### Task description
Drop the images; return everything else in the listing below exactly.

===== Listed records =====

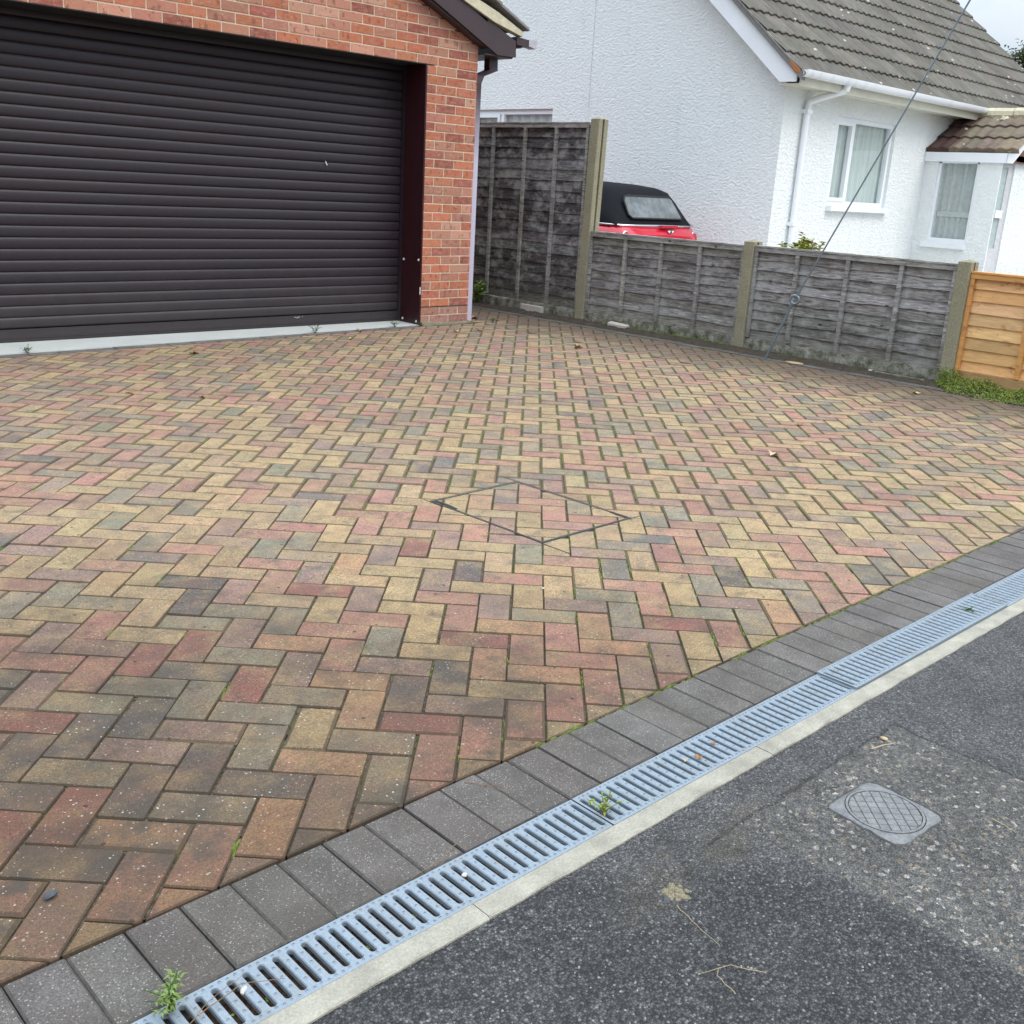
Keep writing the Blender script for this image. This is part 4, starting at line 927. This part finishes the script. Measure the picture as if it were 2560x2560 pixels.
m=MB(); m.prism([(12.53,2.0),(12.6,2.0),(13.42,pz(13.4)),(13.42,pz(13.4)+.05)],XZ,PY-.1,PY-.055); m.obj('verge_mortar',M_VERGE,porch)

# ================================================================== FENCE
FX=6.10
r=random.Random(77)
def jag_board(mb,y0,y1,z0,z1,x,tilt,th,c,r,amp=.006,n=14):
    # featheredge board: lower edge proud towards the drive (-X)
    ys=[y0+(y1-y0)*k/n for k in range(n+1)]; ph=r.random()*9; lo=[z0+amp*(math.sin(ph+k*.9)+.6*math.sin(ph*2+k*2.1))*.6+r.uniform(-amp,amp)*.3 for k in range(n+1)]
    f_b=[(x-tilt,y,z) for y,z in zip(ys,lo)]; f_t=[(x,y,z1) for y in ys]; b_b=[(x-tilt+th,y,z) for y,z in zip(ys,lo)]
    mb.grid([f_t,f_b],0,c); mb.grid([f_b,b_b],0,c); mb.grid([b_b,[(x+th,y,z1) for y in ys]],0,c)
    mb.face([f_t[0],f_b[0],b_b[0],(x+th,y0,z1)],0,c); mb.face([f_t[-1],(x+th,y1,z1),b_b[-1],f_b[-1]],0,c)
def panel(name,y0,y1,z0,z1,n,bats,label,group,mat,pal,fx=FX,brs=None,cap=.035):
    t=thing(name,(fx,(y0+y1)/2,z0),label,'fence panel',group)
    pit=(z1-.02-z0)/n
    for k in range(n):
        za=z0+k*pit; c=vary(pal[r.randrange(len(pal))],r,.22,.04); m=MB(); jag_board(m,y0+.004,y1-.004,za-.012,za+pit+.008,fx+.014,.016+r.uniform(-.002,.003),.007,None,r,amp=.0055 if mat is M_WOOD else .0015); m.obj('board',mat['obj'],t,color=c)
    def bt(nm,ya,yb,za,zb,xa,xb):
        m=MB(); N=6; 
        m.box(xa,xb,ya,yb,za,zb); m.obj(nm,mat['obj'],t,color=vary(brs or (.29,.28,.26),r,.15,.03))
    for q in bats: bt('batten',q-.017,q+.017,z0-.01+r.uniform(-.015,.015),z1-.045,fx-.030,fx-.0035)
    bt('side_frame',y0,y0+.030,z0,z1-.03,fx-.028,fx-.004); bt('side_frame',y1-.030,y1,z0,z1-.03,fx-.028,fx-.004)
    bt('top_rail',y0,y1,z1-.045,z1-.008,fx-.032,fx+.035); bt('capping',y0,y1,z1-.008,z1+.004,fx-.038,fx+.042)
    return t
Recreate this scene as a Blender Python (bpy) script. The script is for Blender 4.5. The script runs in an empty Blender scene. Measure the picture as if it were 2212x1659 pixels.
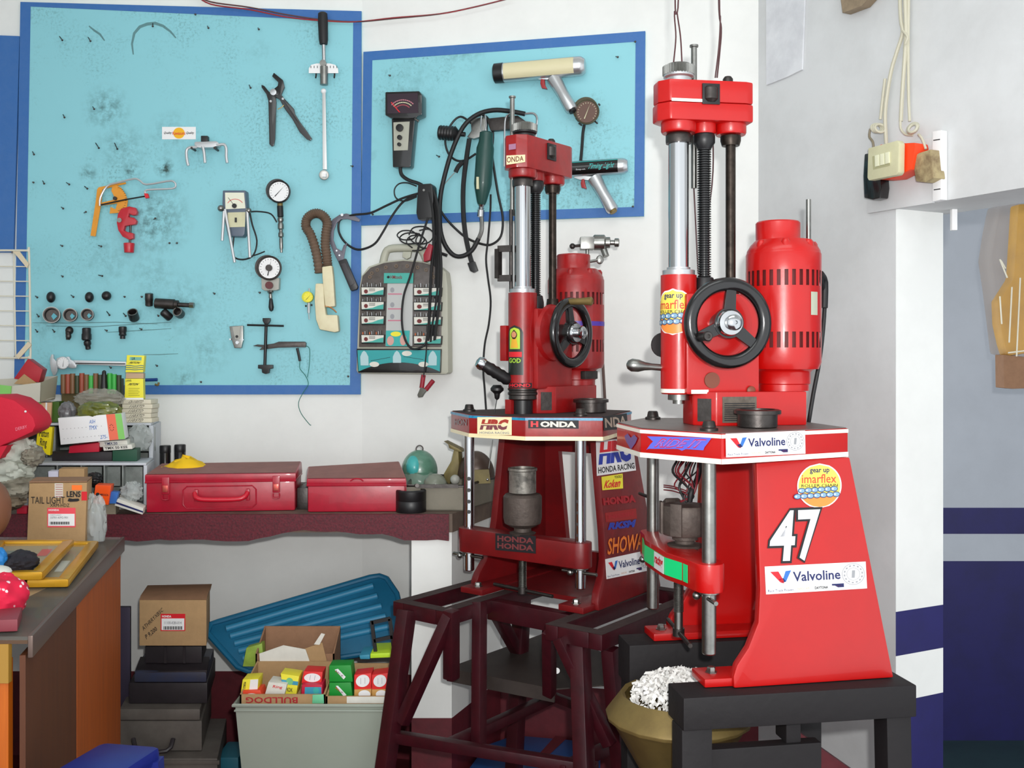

=====

### Output for this task
Keep writing the Blender script for this image. This is part 4, starting at line 927. This part finishes the script. Measure the picture as if it were 2560x2560 pixels.
m=MB(); m.prism([(12.53,2.0),(12.6,2.0),(13.42,pz(13.4)),(13.42,pz(13.4)+.05)],XZ,PY-.1,PY-.055); m.obj('verge_mortar',M_VERGE,porch)

# ================================================================== FENCE
FX=6.10
r=random.Random(77)
def jag_board(mb,y0,y1,z0,z1,x,tilt,th,c,r,amp=.006,n=14):
    # featheredge board: lower edge proud towards the drive (-X)
    ys=[y0+(y1-y0)*k/n for k in range(n+1)]; ph=r.random()*9; lo=[z0+amp*(math.sin(ph+k*.9)+.6*math.sin(ph*2+k*2.1))*.6+r.uniform(-amp,amp)*.3 for k in range(n+1)]
    f_b=[(x-tilt,y,z) for y,z in zip(ys,lo)]; f_t=[(x,y,z1) for y in ys]; b_b=[(x-tilt+th,y,z) for y,z in zip(ys,lo)]
    mb.grid([f_t,f_b],0,c); mb.grid([f_b,b_b],0,c); mb.grid([b_b,[(x+th,y,z1) for y in ys]],0,c)
    mb.face([f_t[0],f_b[0],b_b[0],(x+th,y0,z1)],0,c); mb.face([f_t[-1],(x+th,y1,z1),b_b[-1],f_b[-1]],0,c)
def panel(name,y0,y1,z0,z1,n,bats,label,group,mat,pal,fx=FX,brs=None,cap=.035):
    t=thing(name,(fx,(y0+y1)/2,z0),label,'fence panel',group)
    pit=(z1-.02-z0)/n
    for k in range(n):
        za=z0+k*pit; c=vary(pal[r.randrange(len(pal))],r,.22,.04); m=MB(); jag_board(m,y0+.004,y1-.004,za-.012,za+pit+.008,fx+.014,.016+r.uniform(-.002,.003),.007,None,r,amp=.0055 if mat is M_WOOD else .0015); m.obj('board',mat['obj'],t,color=c)
    def bt(nm,ya,yb,za,zb,xa,xb):
        m=MB(); N=6; 
        m.box(xa,xb,ya,yb,za,zb); m.obj(nm,mat['obj'],t,color=vary(brs or (.29,.28,.26),r,.15,.03))
    for q in bats: bt('batten',q-.017,q+.017,z0-.01+r.uniform(-.015,.015),z1-.045,fx-.030,fx-.0035)
    bt('side_frame',y0,y0+.030,z0,z1-.03,fx-.028,fx-.004); bt('side_frame',y1-.030,y1,z0,z1-.03,fx-.028,fx-.004)
    bt('top_rail',y0,y1,z1-.045,z1-.008,fx-.032,fx+.035); bt('capping',y0,y1,z1-.008,z1+.004,fx-.038,fx+.042)
    return t
Recreate this scene as a Blender Python (bpy) script. The script is for Blender 4.5. The script runs in an empty Blender scene. Measure the picture as if it were 2212x1659 pixels.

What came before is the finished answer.